Читаем Жизнеописание Михаила Булгакова полностью

Булгаков читал и собирал юридическую литературу. В его библиотеке был, например (и уцелел — среди очень немногих оставшихся из этой большой библиотеки книг — до 1970 года) «Учебник уголовного права» В. Спасовича (СПб., 1865). Уже при Елене Сергеевне — то есть, возможно, и в тот самый год, о котором идет речь, — был куплен изданный в свое время Н. С. Таганцевым и пользовавшийся известностью и солидной репутацией «Устав о наказаниях, налагаемых мировыми судьями» (15-е изд., СПб., 1904) со специальными разъяснениями из кассационной практики... Елена Сергеевна рассказывала нам, что Михаил Афанасьевич «был страшно горд и счастлив этой покупкой». Книга была читана им внимательно — в тексте множество помет.

3 декабря. «В половине четвертого проводила М. А. в театр. Там траурный митинг. <...> Заявление о принятии в сочувствующие, — записывала она со слов вернувшегося с митинга Булгакова, — подали Яншин, Баташов и Дмоховская». Объявлен траур — 3-го, 4-го и 6-го сняты спектакли. <...>" возможно, последняя пьеса, которую он (Киров. — М. Ч.) видел в жизни, была «Дни Турбиных».

9 декабря. «Днем у Викентия Викентьевича. Отнесли ему последнюю тысячу Мишиного долга. Обоим нам стало легче на душе».

10 декабря, уже в который раз, дома у Булгакова работники кино в связи с «Ревизором» — с новыми советами и пожеланиями. «Разговоры все эти действуют на Мишу угнетающе, — записывала Елена Сергеевна: — скучно, не нужно и ничего не дает, т. к. нехудожественно... Приходят к писателю умному, знатоку Гоголя — люди нехудожественные, без вкуса, и уверенным тоном излагают свои требования насчет художественного произведения, над которым писатель этот работает, утомляя его безмерно и наводя скуку».

Но день сменялся другим, настроение разряжалось. — 11 декабря. «Вечер — чудесный: Леонтьевы, Арендты, Ермолинские, угощала их пельменями, мороженым. После ужина Миша прочел Тараканьи бега и сцену в Париже из «Бега».

И 13 декабря — до 4-х утра сидят с Ляминым — «ели мандарины и увлеченно разговаривали о Художественном театре».
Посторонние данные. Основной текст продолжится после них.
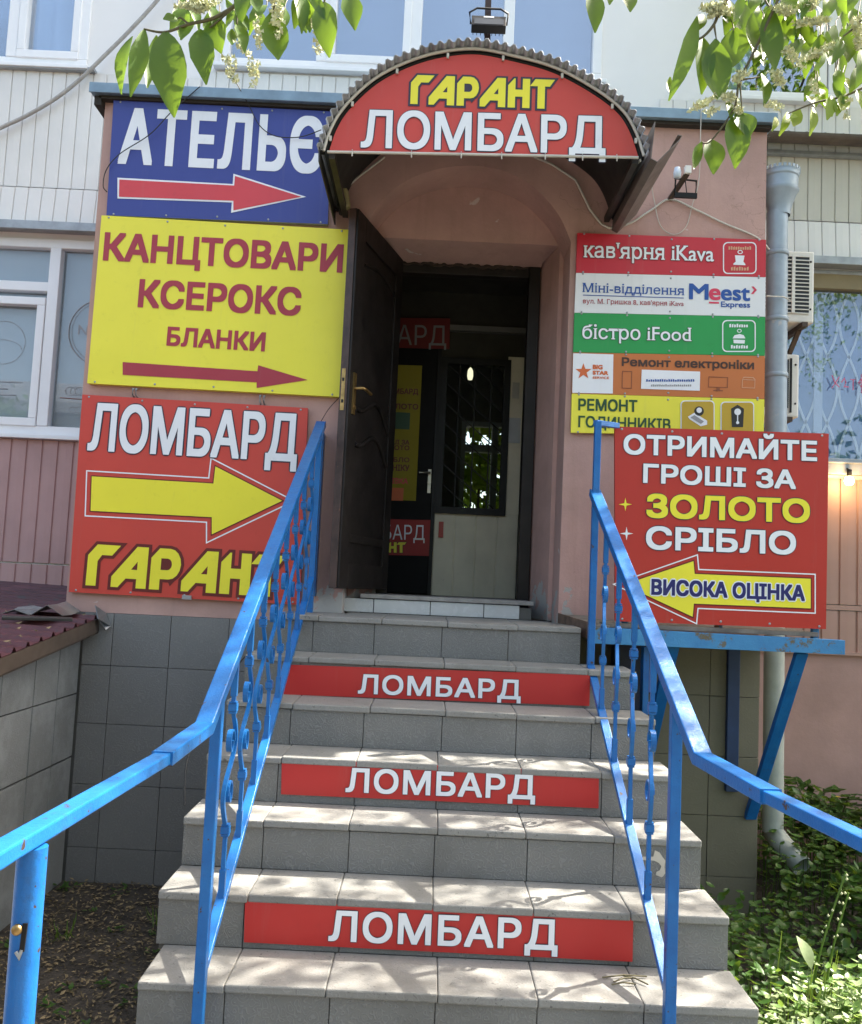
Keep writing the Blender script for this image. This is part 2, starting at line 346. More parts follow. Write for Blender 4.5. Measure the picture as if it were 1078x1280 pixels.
# ------------------------------------------------------------------ flat shapes: letters, arrows, logos
_cache = {}
def curve_mesh(curve):
    o = bpy.data.objects.new('tmp', curve); COL.objects.link(o)
    dg = bpy.context.evaluated_depsgraph_get(); me = bpy.data.meshes.new_from_object(o.evaluated_get(dg))
    vs = [tuple(v.co) for v in me.vertices]; fs = [tuple(p.vertices) for p in me.polygons]
    bpy.data.objects.remove(o); bpy.data.curves.remove(curve); bpy.data.meshes.remove(me)
    return vs, fs
def glyphs(text, bold=0.0, space=1.0):
    """filled letters; the built-in font draws some letters from overlapping contours, so each contour is filled on its own"""
    k = (text, space)
    if k in _cache: return _cache[k]
    c = bpy.data.curves.new('tmp', 'FONT'); c.body = text; c.size = 1; c.space_character = space
    o = bpy.data.objects.new('tmp', c); COL.objects.link(o); dg = bpy.context.evaluated_depsgraph_get(); oe = o.evaluated_get(dg); cu = oe.to_curve(dg)
    cs = []
    for sp in cu.splines:
        bp = sp.bezier_points; pts = []
        for i in range(len(bp)):
            p0, p1 = bp[i], bp[(i+1) % len(bp)]
            A, B, Cc, D = [q.to_2d() for q in (p0.co, p0.handle_right, p1.handle_left, p1.co)]
            straight = abs((B-A).cross(D-A)) < 1e-5 and abs((Cc-A).cross(D-A)) < 1e-5
            for j in range(1 if straight else 6): t = j/6; u_ = 1-t; pts.append(A*u_**3+B*3*u_*u_*t+Cc*3*u_*t*t+D*t**3)
        pts = [p for i, p in enumerate(pts) if (p-pts[i-1]).length > 1e-5]
        ar_ = sum(pts[i-1].cross(pts[i]) for i in range(len(pts)))/2
        if len(pts) > 2 and abs(ar_) > 1e-7: cs.append((ar_, pts))
    oe.to_curve_clear(); bpy.data.objects.remove(o); bpy.data.curves.remove(c)
    cs = [q for _, q in cs]; groups = []
    for q in sorted(cs, key=lambda q: min(p.x for p in q)):
        x0, x1 = min(p.x for p in q), max(p.x for p in q)
        if groups and x0 < groups[-1][0]-.002: groups[-1][1].append(q); groups[-1][0] = max(groups[-1][0], x1)
        else: groups.append([x1, [q]])
    vs, fs = [], []
    for _, loops in groups:
        pts = [p for l_ in loops for p in l_]; eds = []; i0 = 0
        for l_ in loops: eds += [(i0+i, i0+(i+1) % len(l_)) for i in range(len(l_))]; i0 += len(l_)
        ov, oe_, of, *_r = delaunay_2d_cdt(pts, eds, [], 0, 1e-6)
        b0 = len(vs); vs += [(p.x, p.y, 0) for p in ov]
        for t in of:
            cx_ = sum(ov[i].x for i in t)/3; cy_ = sum(ov[i].y for i in t)/3; w_ = 0
            for l_ in loops:
                for i in range(len(l_)):
                    a_, b_ = l_[i-1], l_[i]
                    if (a_.y <= cy_) != (b_.y <= cy_):
                        if (b_.x-a_.x)*(cy_-a_.y)/(b_.y-a_.y)+a_.x > cx_: w_ += 1 if b_.y > a_.y else -1
            if w_:
                p, q, r_ = [ov[i] for i in t]; ar2 = (q-p).cross(r_-p)
                if abs(ar2) > 1e-9: fs.append(tuple(b0+i for i in (t if ar2 > 0 else reversed(t))))
    _cache[k] = (vs, fs); return vs, fs
_cap = {}
def capheight(bold):
    if bold not in _cap:
        vs, _ = glyphs('Н', bold); _cap[bold] = (min(v[1] for v in vs), max(v[1] for v in vs))
    return _cap[bold]
def shape(polys, offset=0.0):
    """filled outline of polygons with holes; offset grows the outline (world-size units)"""
    c = bpy.data.curves.new('tmp', 'CURVE'); c.dimensions = '2D'; c.fill_mode = 'FRONT'; c.offset = offset
    for pl in polys:
        sp = c.splines.new('POLY'); sp.points.add(len(pl)-1); sp.use_cyclic_u = True
        for i, q in enumerate(pl): sp.points[i].co = (q[0], q[1], 0, 1)
    return curve_mesh(c)
def grow(poly, d):
    """mitred offset of one polygon outwards by d"""
    a = sum(poly[i-1][0]*poly[i][1]-poly[i][0]*poly[i-1][1] for i in range(len(poly))); sg = 1 if a > 0 else -1
    out = []
    for i in range(len(poly)):
        p0, p1, p2 = Vector(poly[i-1][:2]), Vector(poly[i][:2]), Vector(poly[(i+1) % len(poly)][:2])
        e0, e1 = (p1-p0).normalized(), (p2-p1).normalized()
        n0, n1 = Vector((e0.y, -e0.x))*sg, Vector((e1.y, -e1.x))*sg
        b = n0+n1; b = b.normalized() if b.length > 1e-6 else n0
        out.append(p1+b*d/max(.45, b.dot(n0)))
    return [(q.x, q.y) for q in out]
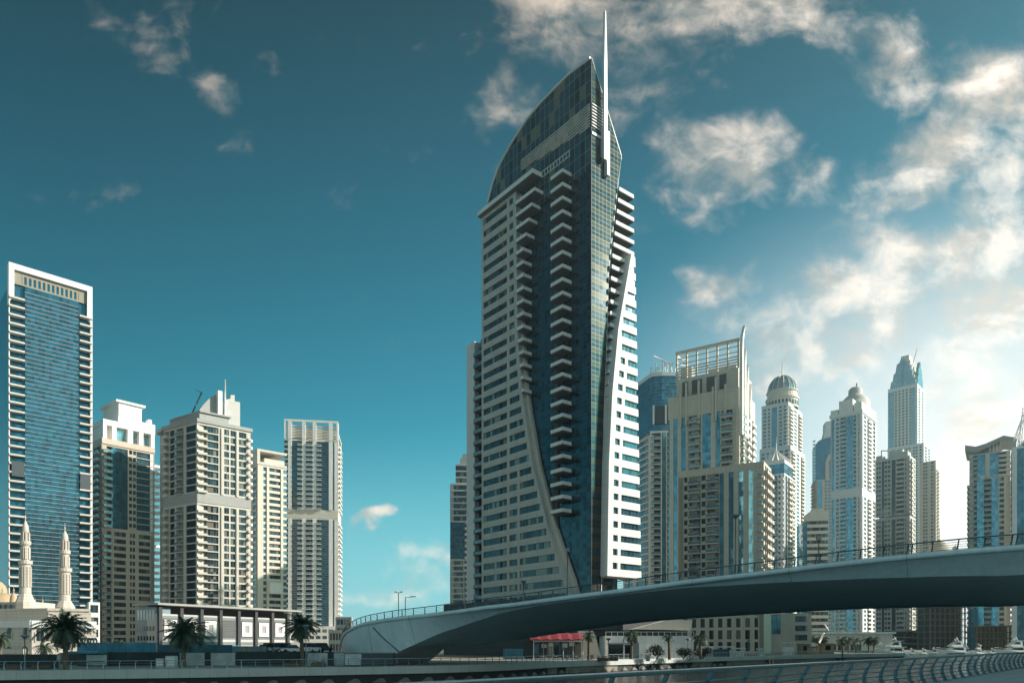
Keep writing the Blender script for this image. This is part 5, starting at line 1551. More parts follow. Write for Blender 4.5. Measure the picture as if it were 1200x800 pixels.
# ------------------------------------------------------------------ near promenade deck and its railing
def build_near_side():
    d = Vector((0.669, 0.743, 0)); n = Vector((-0.743, 0.669, 0))           # n points to the water
    o = Vector((0, 11.3, 1.65))
    mb = MB()
    a, b = o - d * 60, o + d * 420
    e, f = .35, -500
    P = [a + n * f, b + n * f, b + n * e, a + n * e]
    mb.quad([p for p in P], [(0, 0), (480, 0), (480, 500), (0, 500)])
    mb.quad([a + n * e, b + n * e, b + n * e + Vector((0, 0, -.5)), a + n * e + Vector((0, 0, -.5))])
    mb.quad([a + n * e + Vector((0, 0, -.5)), b + n * e + Vector((0, 0, -.5)), b + n * (e - .4) + Vector((0, 0, -6)), a + n * (e - .4) + Vector((0, 0, -6))])
    structure(mb.build('near_promenade', PROM_M))
    t = thing('curved_fin_railing', 'blue grey railing with curved fin posts and slender bars, nearest the viewer', 'railing', tuple(o))
    def prof(h):
        """bow of a post: outward towards the water at mid height, leaning in at the top"""
        return 0.20 * math.sin(math.pi * min(h / 1.0, 1.0) * .92 + .05) - 0.10 * (h / 1.1) ** 2
    mb = MB()
    H = [i / 10 * 1.06 for i in range(11)]
    thk = .035
    L, Rr = [], []
    for h in H:
        c = prof(h); w = .17 - .09 * (h / 1.06)
        L.append((c - w / 2, h)); Rr.append((c + w / 2, h))
    for i in range(10):
        for s in (-1, 1):
            q = [n * L[i][0] + Vector((0, 0, L[i][1])), n * Rr[i][0] + Vector((0, 0, Rr[i][1])), n * Rr[i + 1][0] + Vector((0, 0, Rr[i + 1][1])), n * L[i + 1][0] + Vector((0, 0, L[i + 1][1]))]
            q = [p + d * thk * s for p in q]
            mb.quad(q if s > 0 else list(reversed(q)))
        for E in (L, Rr):
            q0, q1 = n * E[i][0] + Vector((0, 0, E[i][1])), n * E[i + 1][0] + Vector((0, 0, E[i + 1][1]))
            mb.quad([q0 - d * thk, q0 + d * thk, q1 + d * thk, q1 - d * thk])
    # base plate and bolts of the bars
    for s_ in (-1, 1):
        q = [n * a_ + d * (s_ * .1) + Vector((0, 0, z)) for a_, z in ((-.14, 0), (.14, 0), (.14, .025), (-.14, .025))]
        mb.quad(q)
    mb.quad([n * -.14 - d * .1 + Vector((0, 0, .025)), n * .14 - d * .1 + Vector((0, 0, .025)), n * .14 + d * .1 + Vector((0, 0, .025)), n * -.14 + d * .1 + Vector((0, 0, .025))])
    bars = [.16, .33, .50, .67, .84]
    for h in bars:
        c = n * prof(h) + Vector((0, 0, h))
        for s in (-1, 1): mb.tube([c + d * (thk * s), c + d * (thk + .03) * s], .036, 6)
    me = mb.mesh('post', RAIL_M)
    for k in range(-5, 62):
        link('post', me, t, tuple(d * ((13.3 - 11.3) / .743 + 1.965 * k)))
    s0, s1 = -26.0, 122.0
    top = prof(1.06)
    mb = MB(); mb.tube([d * s + n * top + Vector((0, 0, 1.10)) for s in (s0, s1)], .052, 10); mb.build('top_rail', RAIL_TOP, t)
    for h in bars:
        mb = MB(); mb.tube([d * s + n * prof(h) + Vector((0, 0, h)) for s in (s0, s1)], .020, 6); mb.build('bar', RAIL_TOP, t)
build_near_side()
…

...Когда в доме у них собирались по вечерам друзья, и шел ужин — в заведенном порядке подачи блюд (вдумчиво подобранных заранее хозяйкой дома) ; и закипал дружелюбный разговор, от которого спохватывались и начинали собираться домой едва ли не под утро — в этом не было для него чего-то суетного, нарушающего ритм жизни, норму. Скорее напротив — в этом и была норма, та вожделенная норма, которою все не удавалось насладиться — ни после киевских «страшных громыхающих лет» (как определил он их в очерке «Киев-город»), ни после ни с чем не сообразной (с его точки отсчета), не раз им также названной страшной, московской жизни начала 20-х годов. Его норме противоречил и дурно сервированный стол слишком шумной, не творческой застолицы «пироговских» лет. Теперь же он все не мог насытиться складом домашней жизни, пришедшейся ему впору.  

Не все вечера были одинаково уютны. Бывали гости, не слишком желанные или же званные хозяином ради острых ощущений, ради изучения нравов. Бывал время от времени Э. Жуховицкий, то с вопросами — что пишут из Парижа? — то с какими-нибудь новостями. «Пикантнейшее сообщение, — записывает Елена Сергеевна 14 декабря: — оказывается, что Анатолий Каменский, который года четыре тому назад уехал за границу, стал невозвращенцем, шельмовал СССР — теперь находится в Москве! Тут Миша не выдержал и сказал: «Ну, это уже мистика, товарищи!» Жуховицкий был сам не свой, что-то врал, бегал глазами и был дико сконфужен. Для меня он теперь совсем понятен; мы не раз ловили его с Мишей на лжи». И впечатления от этого гостя находили разнообразные отражения на страницах его рукописей — в том числе и в сцене появления Азазелло в том подвальчике, куда вернулись было любовники: «— Просят вас, — просипел он, косясь на окно, в которое уже вплывала волна весенних сумерек, — с нами. Короче говоря едем. <...>

— Меня? — спросил шопотом поэт.

— Вас.

<...> «Эге... предатель...» — мелькнуло у него в голове слово. Он уставился прямо в сверкающий глаз.

— Куда меня приглашают ехать? — сухо спросил поэт.

— Местечко найдем, — сипел Азазелло соблазнительно и дыша водкой, — да и нечего, как ни верти, торчать тут в полуподвале. Чего тут высидишь?